• _What this task involves_
Restate every line of the material, word for word.

• _Provided data_
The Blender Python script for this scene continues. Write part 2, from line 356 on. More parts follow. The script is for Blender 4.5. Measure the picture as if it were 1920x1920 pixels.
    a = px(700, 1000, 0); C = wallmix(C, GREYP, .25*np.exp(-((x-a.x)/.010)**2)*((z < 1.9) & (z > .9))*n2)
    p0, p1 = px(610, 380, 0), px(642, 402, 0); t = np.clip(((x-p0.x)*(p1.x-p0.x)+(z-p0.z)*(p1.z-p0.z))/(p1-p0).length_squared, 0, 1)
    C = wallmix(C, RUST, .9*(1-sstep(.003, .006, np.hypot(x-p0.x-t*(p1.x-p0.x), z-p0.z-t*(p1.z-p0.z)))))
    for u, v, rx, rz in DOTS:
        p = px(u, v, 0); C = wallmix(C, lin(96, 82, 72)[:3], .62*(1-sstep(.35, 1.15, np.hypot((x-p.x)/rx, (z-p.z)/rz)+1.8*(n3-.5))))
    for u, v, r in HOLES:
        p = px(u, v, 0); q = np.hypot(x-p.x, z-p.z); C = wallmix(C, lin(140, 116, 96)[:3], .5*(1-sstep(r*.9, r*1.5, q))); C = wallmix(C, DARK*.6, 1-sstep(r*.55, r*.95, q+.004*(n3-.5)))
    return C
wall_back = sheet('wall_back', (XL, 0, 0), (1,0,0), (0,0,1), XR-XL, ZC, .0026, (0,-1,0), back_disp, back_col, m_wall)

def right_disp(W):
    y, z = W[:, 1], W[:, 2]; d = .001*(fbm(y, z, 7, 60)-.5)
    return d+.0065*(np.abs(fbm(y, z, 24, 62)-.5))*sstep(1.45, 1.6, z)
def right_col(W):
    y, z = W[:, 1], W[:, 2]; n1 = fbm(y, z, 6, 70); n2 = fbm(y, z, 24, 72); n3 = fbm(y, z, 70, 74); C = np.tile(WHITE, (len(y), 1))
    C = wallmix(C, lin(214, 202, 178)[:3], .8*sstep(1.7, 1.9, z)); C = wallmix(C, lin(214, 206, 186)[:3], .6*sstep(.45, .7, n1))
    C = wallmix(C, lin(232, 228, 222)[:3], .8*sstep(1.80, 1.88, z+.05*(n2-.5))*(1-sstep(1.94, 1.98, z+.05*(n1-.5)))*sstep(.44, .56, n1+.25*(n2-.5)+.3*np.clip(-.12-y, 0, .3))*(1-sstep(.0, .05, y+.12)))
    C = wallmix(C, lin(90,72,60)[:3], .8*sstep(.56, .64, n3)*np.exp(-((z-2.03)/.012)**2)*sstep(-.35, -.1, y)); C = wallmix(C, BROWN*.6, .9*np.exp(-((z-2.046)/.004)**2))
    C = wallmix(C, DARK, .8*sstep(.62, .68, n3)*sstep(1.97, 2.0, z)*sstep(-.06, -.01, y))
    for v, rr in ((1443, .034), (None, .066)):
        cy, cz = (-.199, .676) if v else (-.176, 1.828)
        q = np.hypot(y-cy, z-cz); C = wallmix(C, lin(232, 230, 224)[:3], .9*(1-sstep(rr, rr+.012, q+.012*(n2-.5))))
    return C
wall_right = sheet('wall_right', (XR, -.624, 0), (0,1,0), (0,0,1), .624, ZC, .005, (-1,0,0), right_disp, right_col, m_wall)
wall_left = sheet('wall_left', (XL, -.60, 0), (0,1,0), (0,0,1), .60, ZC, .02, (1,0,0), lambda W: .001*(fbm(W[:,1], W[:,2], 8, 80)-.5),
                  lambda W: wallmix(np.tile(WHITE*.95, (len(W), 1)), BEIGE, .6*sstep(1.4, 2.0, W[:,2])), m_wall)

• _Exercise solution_
The Blender Python script for this scene continues. Write part 2, from line 356 on. More parts follow. The script is for Blender 4.5. Measure the picture as if it were 1920x1920 pixels.
    a = px(700, 1000, 0); C = wallmix(C, GREYP, .25*np.exp(-((x-a.x)/.010)**2)*((z < 1.9) & (z > .9))*n2)
    p0, p1 = px(610, 380, 0), px(642, 402, 0); t = np.clip(((x-p0.x)*(p1.x-p0.x)+(z-p0.z)*(p1.z-p0.z))/(p1-p0).length_squared, 0, 1)
    C = wallmix(C, RUST, .9*(1-sstep(.003, .006, np.hypot(x-p0.x-t*(p1.x-p0.x), z-p0.z-t*(p1.z-p0.z)))))
    for u, v, rx, rz in DOTS:
        p = px(u, v, 0); C = wallmix(C, lin(96, 82, 72)[:3], .62*(1-sstep(.35, 1.15, np.hypot((x-p.x)/rx, (z-p.z)/rz)+1.8*(n3-.5))))
    for u, v, r in HOLES:
        p = px(u, v, 0); q = np.hypot(x-p.x, z-p.z); C = wallmix(C, lin(140, 116, 96)[:3], .5*(1-sstep(r*.9, r*1.5, q))); C = wallmix(C, DARK*.6, 1-sstep(r*.55, r*.95, q+.004*(n3-.5)))
    return C
wall_back = sheet('wall_back', (XL, 0, 0), (1,0,0), (0,0,1), XR-XL, ZC, .0026, (0,-1,0), back_disp, back_col, m_wall)

def right_disp(W):
    y, z = W[:, 1], W[:, 2]; d = .001*(fbm(y, z, 7, 60)-.5)
    return d+.0065*(np.abs(fbm(y, z, 24, 62)-.5))*sstep(1.45, 1.6, z)
def right_col(W):
    y, z = W[:, 1], W[:, 2]; n1 = fbm(y, z, 6, 70); n2 = fbm(y, z, 24, 72); n3 = fbm(y, z, 70, 74); C = np.tile(WHITE, (len(y), 1))
    C = wallmix(C, lin(214, 202, 178)[:3], .8*sstep(1.7, 1.9, z)); C = wallmix(C, lin(214, 206, 186)[:3], .6*sstep(.45, .7, n1))
    C = wallmix(C, lin(232, 228, 222)[:3], .8*sstep(1.80, 1.88, z+.05*(n2-.5))*(1-sstep(1.94, 1.98, z+.05*(n1-.5)))*sstep(.44, .56, n1+.25*(n2-.5)+.3*np.clip(-.12-y, 0, .3))*(1-sstep(.0, .05, y+.12)))
    C = wallmix(C, lin(90,72,60)[:3], .8*sstep(.56, .64, n3)*np.exp(-((z-2.03)/.012)**2)*sstep(-.35, -.1, y)); C = wallmix(C, BROWN*.6, .9*np.exp(-((z-2.046)/.004)**2))
    C = wallmix(C, DARK, .8*sstep(.62, .68, n3)*sstep(1.97, 2.0, z)*sstep(-.06, -.01, y))
    for v, rr in ((1443, .034), (None, .066)):
        cy, cz = (-.199, .676) if v else (-.176, 1.828)
        q = np.hypot(y-cy, z-cz); C = wallmix(C, lin(232, 230, 224)[:3], .9*(1-sstep(rr, rr+.012, q+.012*(n2-.5))))
    return C
wall_right = sheet('wall_right', (XR, -.624, 0), (0,1,0), (0,0,1), .624, ZC, .005, (-1,0,0), right_disp, right_col, m_wall)
wall_left = sheet('wall_left', (XL, -.60, 0), (0,1,0), (0,0,1), .60, ZC, .02, (1,0,0), lambda W: .001*(fbm(W[:,1], W[:,2], 8, 80)-.5),
                  lambda W: wallmix(np.tile(WHITE*.95, (len(W), 1)), BEIGE, .6*sstep(1.4, 2.0, W[:,2])), m_wall)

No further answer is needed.